Just do a 1/1,000,000 semantic stock split and be done with it.
Call them Bitcoins.
If I thought that could get broad consensus, and the switchover carried out without too much transition damage, I'd favor it. Obviously, the sooner, the better, because each day of writing/coding around existing units bitcoin/millibit/microbit makes the switch harder. Still, I could be convinced.
But, if as I fear it's too late for that, or too late to do it in one big switch, then 'zibcoin' offers many of the same benefits as a 1/1,000,000th 'bitcoin'. Same # of syllables, similar sound, compact unambiguous abbreviations (Z/Ƶ/ZBC). It can be used as a trial/placeholder.
And if your ultimate goal is rebasing the 'bitcoin':
I actually think if 'zibcoin' catches on, it might become
easier to someday revalue the headline Bitcoin. Zibcoin adoption means there are fewer labels/lines-of-code/stories that cement the classic, giant-bitcoin (BTC=10^8 satoshi, mBTC=10^5 satoshi, µBTC=10^2 satoshi) values into permanence. If day-to-day values are commonly quoted in zibcoin, casual adoption is smoothed, and the idea is planted that the "core Bitcoin system" is separate from its units, and can support multiple units.

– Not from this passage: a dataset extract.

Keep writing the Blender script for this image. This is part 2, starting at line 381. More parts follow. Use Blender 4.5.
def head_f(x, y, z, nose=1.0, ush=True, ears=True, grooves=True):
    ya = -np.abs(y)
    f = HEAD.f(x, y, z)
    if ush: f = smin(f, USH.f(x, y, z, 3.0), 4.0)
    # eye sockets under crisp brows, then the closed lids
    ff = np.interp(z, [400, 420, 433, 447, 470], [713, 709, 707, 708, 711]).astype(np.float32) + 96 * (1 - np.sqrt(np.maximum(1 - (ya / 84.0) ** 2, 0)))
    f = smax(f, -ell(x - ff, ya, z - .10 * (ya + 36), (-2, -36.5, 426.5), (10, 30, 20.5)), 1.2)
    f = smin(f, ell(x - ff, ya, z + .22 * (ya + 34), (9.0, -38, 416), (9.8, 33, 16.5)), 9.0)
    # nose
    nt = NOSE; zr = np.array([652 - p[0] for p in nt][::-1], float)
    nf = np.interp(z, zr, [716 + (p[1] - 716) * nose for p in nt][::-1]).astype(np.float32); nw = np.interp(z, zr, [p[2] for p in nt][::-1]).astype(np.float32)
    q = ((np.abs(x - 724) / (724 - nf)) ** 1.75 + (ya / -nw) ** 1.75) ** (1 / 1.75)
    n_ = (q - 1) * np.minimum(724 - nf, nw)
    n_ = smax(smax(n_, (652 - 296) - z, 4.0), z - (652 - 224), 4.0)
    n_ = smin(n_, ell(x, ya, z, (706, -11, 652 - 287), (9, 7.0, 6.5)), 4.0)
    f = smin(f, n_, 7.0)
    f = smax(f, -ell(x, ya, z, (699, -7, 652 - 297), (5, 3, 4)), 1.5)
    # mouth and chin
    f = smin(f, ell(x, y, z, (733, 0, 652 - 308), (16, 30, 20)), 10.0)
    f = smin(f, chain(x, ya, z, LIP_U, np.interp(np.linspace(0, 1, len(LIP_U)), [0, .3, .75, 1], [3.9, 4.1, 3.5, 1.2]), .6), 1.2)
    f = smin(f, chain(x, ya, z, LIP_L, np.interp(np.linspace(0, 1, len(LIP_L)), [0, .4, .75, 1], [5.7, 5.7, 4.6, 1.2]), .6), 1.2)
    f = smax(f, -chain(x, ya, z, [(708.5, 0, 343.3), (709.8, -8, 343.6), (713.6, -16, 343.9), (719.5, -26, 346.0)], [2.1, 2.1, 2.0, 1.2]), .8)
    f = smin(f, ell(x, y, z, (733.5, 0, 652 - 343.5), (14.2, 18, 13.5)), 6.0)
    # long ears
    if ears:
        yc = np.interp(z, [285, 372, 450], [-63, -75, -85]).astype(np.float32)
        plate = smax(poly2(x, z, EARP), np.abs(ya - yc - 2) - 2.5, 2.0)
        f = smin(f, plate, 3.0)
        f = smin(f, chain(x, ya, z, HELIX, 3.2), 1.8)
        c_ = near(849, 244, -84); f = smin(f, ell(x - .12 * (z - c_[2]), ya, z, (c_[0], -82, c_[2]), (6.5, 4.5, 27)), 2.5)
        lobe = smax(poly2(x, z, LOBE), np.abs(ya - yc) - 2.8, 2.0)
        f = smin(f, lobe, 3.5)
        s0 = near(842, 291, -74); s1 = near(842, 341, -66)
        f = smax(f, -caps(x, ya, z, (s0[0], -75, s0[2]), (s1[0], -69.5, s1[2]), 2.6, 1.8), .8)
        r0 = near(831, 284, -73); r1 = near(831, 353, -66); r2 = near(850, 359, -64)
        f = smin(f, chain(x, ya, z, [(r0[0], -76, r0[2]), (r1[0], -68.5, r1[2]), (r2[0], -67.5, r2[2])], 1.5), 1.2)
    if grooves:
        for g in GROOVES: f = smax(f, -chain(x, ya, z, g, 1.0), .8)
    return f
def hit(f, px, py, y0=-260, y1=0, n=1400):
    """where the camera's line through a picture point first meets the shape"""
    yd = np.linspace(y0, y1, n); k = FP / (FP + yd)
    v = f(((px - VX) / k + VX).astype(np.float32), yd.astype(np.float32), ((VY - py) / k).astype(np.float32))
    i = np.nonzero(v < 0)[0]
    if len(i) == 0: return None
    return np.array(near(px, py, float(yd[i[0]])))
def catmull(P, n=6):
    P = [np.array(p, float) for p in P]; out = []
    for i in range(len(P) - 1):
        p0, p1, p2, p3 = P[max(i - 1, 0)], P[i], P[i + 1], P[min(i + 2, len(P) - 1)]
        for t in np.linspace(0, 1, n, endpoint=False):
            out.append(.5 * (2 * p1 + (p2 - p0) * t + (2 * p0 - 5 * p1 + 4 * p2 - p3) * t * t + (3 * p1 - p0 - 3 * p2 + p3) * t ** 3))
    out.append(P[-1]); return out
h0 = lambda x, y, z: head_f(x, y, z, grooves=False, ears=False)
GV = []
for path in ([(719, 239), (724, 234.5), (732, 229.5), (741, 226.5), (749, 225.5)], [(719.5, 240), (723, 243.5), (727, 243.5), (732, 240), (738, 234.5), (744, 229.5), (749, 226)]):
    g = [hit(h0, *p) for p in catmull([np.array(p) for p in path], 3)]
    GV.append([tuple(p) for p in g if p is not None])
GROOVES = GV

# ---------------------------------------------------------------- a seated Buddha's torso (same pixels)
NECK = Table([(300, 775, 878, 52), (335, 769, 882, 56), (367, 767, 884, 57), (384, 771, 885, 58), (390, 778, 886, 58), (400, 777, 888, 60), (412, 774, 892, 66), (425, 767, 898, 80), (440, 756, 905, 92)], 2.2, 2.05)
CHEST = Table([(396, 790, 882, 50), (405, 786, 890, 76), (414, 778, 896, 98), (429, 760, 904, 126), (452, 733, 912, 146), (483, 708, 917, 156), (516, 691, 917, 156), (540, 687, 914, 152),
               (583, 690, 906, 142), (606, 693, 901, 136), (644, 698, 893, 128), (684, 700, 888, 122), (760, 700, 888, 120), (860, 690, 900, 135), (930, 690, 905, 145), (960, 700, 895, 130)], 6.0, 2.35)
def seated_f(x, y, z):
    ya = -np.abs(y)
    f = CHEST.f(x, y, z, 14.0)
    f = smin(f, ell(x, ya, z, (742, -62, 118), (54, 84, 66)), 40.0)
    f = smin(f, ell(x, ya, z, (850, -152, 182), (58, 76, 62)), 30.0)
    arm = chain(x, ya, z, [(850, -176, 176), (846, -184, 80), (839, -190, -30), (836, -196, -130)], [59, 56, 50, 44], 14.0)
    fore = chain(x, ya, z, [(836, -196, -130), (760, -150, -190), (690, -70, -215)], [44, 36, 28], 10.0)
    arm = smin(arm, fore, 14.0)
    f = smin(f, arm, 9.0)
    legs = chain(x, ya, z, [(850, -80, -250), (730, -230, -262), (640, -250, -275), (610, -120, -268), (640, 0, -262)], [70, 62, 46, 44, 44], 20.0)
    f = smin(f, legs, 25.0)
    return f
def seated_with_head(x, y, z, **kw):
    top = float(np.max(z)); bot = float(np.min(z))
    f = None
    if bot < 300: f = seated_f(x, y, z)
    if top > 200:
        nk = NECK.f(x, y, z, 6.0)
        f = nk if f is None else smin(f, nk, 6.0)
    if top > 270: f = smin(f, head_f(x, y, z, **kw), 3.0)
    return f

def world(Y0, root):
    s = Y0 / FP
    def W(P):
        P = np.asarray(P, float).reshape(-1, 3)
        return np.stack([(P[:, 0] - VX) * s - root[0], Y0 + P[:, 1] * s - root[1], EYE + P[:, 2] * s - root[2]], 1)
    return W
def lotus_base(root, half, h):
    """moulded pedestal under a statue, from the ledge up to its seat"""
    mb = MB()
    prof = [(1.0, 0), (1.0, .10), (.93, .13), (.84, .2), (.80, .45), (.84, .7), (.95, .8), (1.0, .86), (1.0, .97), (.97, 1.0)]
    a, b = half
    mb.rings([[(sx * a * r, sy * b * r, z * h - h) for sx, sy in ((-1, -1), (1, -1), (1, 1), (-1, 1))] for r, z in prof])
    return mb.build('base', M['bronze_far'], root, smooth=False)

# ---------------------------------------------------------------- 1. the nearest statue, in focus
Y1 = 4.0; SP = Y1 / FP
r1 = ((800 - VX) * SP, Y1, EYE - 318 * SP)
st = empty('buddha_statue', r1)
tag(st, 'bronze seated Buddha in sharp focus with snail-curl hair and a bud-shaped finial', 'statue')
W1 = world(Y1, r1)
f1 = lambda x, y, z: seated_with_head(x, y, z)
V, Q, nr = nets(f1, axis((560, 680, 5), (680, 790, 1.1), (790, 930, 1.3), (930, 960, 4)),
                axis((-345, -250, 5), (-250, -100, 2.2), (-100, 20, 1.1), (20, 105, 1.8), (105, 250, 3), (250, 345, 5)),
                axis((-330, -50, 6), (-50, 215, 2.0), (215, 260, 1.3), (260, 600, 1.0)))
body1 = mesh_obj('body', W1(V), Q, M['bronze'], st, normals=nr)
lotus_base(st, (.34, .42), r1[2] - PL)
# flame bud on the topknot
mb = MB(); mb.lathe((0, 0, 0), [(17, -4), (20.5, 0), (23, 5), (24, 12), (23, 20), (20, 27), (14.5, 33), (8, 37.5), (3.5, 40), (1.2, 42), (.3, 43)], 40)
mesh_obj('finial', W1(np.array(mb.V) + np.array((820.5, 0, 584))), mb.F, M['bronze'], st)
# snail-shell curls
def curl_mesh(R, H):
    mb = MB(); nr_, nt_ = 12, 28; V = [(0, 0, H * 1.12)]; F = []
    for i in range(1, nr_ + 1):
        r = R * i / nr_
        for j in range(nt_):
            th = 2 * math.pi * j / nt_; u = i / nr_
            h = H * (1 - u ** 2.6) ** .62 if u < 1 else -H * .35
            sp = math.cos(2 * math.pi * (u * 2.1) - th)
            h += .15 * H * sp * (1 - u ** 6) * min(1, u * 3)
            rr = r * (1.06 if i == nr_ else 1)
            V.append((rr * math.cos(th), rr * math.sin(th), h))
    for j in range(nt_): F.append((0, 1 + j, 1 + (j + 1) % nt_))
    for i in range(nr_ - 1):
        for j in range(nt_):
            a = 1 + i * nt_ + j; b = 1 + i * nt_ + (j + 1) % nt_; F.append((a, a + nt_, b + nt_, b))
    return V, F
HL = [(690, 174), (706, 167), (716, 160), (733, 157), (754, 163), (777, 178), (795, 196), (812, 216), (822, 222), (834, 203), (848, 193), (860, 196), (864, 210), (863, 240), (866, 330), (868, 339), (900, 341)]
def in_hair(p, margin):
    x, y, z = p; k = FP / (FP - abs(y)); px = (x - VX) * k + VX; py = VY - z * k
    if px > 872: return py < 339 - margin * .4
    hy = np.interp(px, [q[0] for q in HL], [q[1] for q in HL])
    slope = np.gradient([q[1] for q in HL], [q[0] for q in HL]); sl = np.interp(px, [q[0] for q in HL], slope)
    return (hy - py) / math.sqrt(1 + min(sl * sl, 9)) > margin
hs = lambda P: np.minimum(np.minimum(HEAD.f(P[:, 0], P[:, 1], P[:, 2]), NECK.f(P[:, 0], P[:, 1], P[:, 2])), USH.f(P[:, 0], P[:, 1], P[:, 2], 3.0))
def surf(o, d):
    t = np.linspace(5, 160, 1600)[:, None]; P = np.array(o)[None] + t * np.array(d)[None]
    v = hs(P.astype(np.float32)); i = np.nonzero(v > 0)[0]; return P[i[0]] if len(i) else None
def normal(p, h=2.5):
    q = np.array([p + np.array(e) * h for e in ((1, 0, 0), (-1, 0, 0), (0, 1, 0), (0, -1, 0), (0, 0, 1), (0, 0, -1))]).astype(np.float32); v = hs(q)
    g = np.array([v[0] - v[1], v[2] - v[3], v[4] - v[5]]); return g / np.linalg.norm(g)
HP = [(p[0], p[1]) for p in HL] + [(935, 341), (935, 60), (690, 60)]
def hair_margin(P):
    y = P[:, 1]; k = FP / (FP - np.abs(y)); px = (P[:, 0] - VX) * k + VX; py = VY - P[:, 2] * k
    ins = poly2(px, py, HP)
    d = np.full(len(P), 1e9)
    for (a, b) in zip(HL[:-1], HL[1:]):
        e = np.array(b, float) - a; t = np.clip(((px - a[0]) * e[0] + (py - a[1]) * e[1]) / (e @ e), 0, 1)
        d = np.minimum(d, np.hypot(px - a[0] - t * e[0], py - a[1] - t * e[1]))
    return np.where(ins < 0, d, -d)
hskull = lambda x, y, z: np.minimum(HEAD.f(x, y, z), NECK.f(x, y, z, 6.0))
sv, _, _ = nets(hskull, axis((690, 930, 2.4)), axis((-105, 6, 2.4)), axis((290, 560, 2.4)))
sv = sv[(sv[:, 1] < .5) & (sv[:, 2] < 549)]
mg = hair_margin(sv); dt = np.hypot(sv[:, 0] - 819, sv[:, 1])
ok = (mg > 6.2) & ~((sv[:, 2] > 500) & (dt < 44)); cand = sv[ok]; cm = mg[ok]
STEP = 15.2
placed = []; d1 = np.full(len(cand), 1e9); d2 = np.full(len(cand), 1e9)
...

And then, when "Bitcoin" is mainly used to refer to the system-as-a-whole, or the unit from the 'olden days' when you could get a million zibs for a dollar, then you could incrementally say... "OK, let's just call zibcoin units 'bitcoins' again." The zibcoin/zib words would be serving as the middle-step of a safer transitional process – a bit more like how soft-forks happen in stages, only taking full-force when most miners are ready. You then wouldn't need total consensus and synchronization for a giant 'flag day' incompatibility cutover.